13. The process as claimed in claim 12 wherein the external hydrogen is produced by electrolysis.

14. The process as claimed in claim 12 wherein the process air, upstream of the secondary reformer, is divided into at least a first substream and a second substream, in that the oxygen content of the first substream is reduced, and in that the first substream and the second substream are combined upstream of the secondary reformer.

15. The process as claimed in claim 14 wherein the proportion of nitrogen in the first substream, in relation to the total amount of nitrogen in the reactor, corresponds to at least 43% of the proportion of external hydrogen in relation to the total amount of hydrogen in the reactor.

16. The process as claimed in claim 14 wherein a multistage compression of the process air is provided, and in that the process air, between two compression stages, is divided into at least the first substream and the second substream.

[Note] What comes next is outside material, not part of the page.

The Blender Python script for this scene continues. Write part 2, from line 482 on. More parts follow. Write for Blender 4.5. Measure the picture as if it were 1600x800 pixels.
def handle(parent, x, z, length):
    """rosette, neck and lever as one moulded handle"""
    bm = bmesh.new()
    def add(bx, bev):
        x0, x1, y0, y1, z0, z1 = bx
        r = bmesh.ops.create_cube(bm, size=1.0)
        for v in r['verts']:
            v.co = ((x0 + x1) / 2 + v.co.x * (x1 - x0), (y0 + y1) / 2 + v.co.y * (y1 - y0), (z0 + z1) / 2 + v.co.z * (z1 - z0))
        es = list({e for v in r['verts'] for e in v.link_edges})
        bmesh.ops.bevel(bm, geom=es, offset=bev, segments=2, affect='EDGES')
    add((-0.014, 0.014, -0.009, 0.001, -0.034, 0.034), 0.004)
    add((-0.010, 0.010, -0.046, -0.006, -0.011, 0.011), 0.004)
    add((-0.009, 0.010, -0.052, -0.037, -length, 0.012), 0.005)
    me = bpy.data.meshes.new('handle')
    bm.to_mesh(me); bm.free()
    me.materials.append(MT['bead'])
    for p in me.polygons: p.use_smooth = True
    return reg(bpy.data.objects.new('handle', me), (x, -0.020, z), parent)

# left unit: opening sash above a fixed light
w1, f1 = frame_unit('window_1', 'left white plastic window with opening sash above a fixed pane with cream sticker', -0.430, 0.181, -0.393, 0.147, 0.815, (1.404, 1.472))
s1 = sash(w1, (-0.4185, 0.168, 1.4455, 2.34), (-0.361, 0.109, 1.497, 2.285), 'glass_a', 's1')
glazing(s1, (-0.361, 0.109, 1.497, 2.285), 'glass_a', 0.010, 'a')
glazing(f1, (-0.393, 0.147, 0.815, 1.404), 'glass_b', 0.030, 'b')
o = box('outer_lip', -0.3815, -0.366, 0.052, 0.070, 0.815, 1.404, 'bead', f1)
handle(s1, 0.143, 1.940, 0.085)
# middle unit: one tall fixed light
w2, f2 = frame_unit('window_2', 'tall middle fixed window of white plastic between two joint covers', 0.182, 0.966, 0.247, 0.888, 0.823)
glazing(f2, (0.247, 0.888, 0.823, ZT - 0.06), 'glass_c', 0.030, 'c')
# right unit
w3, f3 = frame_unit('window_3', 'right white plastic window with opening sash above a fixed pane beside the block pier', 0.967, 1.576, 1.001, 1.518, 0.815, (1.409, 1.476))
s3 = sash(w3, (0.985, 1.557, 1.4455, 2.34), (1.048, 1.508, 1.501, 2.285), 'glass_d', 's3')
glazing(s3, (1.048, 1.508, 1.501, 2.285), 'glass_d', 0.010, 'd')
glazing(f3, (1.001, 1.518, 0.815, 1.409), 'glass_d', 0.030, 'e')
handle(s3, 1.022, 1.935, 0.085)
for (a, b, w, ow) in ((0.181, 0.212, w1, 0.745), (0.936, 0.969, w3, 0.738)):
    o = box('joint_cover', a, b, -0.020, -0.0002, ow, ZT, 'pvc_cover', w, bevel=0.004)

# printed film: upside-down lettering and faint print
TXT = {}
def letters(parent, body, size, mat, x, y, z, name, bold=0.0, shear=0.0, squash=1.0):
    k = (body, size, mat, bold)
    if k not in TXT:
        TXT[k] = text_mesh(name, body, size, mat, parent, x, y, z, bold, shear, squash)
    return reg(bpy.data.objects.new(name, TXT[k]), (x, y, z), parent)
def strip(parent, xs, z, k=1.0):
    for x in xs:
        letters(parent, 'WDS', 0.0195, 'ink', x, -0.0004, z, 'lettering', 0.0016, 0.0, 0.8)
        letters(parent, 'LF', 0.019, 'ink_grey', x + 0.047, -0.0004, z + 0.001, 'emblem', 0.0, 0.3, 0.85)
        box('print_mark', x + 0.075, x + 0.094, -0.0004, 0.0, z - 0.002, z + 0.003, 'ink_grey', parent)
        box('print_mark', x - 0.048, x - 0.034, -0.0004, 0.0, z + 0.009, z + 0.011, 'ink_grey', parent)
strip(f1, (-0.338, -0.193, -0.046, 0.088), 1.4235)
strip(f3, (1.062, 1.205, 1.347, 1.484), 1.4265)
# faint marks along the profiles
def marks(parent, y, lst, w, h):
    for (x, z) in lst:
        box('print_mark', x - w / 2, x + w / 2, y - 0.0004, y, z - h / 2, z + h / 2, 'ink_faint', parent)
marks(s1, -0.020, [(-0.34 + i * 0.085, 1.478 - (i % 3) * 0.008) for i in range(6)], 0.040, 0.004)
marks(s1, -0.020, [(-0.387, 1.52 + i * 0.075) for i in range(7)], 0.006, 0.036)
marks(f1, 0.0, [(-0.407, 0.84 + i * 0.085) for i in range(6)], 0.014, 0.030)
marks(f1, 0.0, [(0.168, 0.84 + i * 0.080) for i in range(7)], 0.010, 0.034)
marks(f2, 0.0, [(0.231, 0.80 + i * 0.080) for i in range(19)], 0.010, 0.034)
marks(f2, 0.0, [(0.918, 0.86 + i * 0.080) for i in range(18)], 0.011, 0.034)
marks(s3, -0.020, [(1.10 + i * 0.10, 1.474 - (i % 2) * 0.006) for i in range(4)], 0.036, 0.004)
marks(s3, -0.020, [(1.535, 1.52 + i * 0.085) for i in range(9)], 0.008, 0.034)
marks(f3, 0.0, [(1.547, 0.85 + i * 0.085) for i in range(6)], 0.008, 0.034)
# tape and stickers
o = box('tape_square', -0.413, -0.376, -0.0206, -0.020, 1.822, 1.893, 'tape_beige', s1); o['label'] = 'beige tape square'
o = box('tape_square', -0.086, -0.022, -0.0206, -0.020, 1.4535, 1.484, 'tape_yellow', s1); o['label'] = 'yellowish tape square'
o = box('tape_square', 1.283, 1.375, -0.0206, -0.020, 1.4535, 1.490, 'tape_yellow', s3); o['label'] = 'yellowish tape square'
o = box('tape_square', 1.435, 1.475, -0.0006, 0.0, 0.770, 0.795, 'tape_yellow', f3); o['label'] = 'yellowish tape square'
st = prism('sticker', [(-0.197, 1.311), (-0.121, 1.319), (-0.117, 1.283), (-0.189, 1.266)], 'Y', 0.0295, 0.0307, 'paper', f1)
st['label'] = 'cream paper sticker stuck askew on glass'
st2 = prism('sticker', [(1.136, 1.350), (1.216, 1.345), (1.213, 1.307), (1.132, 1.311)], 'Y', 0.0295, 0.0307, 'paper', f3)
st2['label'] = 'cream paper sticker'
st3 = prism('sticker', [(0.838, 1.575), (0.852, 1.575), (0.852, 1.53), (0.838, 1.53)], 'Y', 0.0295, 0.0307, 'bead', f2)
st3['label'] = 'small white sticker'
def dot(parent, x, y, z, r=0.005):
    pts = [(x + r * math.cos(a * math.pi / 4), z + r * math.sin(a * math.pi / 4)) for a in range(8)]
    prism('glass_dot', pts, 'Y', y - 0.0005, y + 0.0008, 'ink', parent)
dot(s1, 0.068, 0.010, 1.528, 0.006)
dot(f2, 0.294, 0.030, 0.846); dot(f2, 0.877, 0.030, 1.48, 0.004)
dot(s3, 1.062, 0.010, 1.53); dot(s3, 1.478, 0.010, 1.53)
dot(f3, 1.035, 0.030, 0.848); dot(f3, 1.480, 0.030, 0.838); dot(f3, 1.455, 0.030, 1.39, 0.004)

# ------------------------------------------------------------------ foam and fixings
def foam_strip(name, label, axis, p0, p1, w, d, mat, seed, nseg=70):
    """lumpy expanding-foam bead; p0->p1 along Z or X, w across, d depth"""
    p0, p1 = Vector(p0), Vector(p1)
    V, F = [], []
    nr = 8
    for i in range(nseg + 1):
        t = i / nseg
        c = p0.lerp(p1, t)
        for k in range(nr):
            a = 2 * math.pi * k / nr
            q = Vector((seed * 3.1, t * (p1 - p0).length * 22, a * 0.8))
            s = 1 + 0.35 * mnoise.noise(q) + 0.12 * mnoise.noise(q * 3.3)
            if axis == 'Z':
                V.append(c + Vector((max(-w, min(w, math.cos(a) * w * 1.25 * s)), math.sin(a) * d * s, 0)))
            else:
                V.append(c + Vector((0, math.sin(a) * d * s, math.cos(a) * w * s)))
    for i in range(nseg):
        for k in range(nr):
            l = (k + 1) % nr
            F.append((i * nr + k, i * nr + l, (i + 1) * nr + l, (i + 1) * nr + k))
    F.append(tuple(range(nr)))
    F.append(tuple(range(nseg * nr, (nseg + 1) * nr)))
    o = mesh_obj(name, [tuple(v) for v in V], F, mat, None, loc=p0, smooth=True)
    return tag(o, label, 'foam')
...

17. The process as claimed in claim 16 wherein the process air, in a pressure range from 5 to 15 bara, is divided into at least the first substream and the second substream.

18. The process as claimed in claim 16 wherein the first substream and the second substream are combined again upstream of the last compression stage.

19. The process as claimed in claim 14 wherein the first substream is supplied to a nitrogen pressure swing adsorption.

20. The process as claimed in claim 19 wherein the first substream after the nitrogen pressure swing adsorption has a proportion by mass of nitrogen in the range from 0.9 to 1.0.

21. The process as claimed in claim 20 wherein the first substream after the nitrogen pressure swing adsorption has a proportion by mass of nitrogen in the range from 0.95 to 0.99.

22. A plant for production of ammonia, the plant comprising:

at least a primary reformer for conversion of a hydrocarbon mixture and steam at least partly to carbon monoxide and hydrogen;

a secondary reformer for conversion of unconverted hydrocarbon to carbon monoxide and hydrogen; and

a reactor for conversion of nitrogen and hydrogen at least partly to ammonia;

wherein the secondary reformer is fluidically connected to the primary reformer, wherein the secondary reformer is fluidically connected to a supply for process air, wherein the process air comprises at least oxygen and nitrogen, and wherein the plant has a hydrogen supply via which external hydrogen is one of (i) introduced directly into the reactor, and (ii) is combined with the gas mixture from the secondary reformer and the overall mixture thus obtained is then introduced into the reactor, wherein the secondary reformer is fluidically connected to a device for depletion of oxygen from the process air.

23. The plant as claimed in claim 22 wherein the device for depletion of oxygen from the process air comprises at least a nitrogen pressure swing adsorption.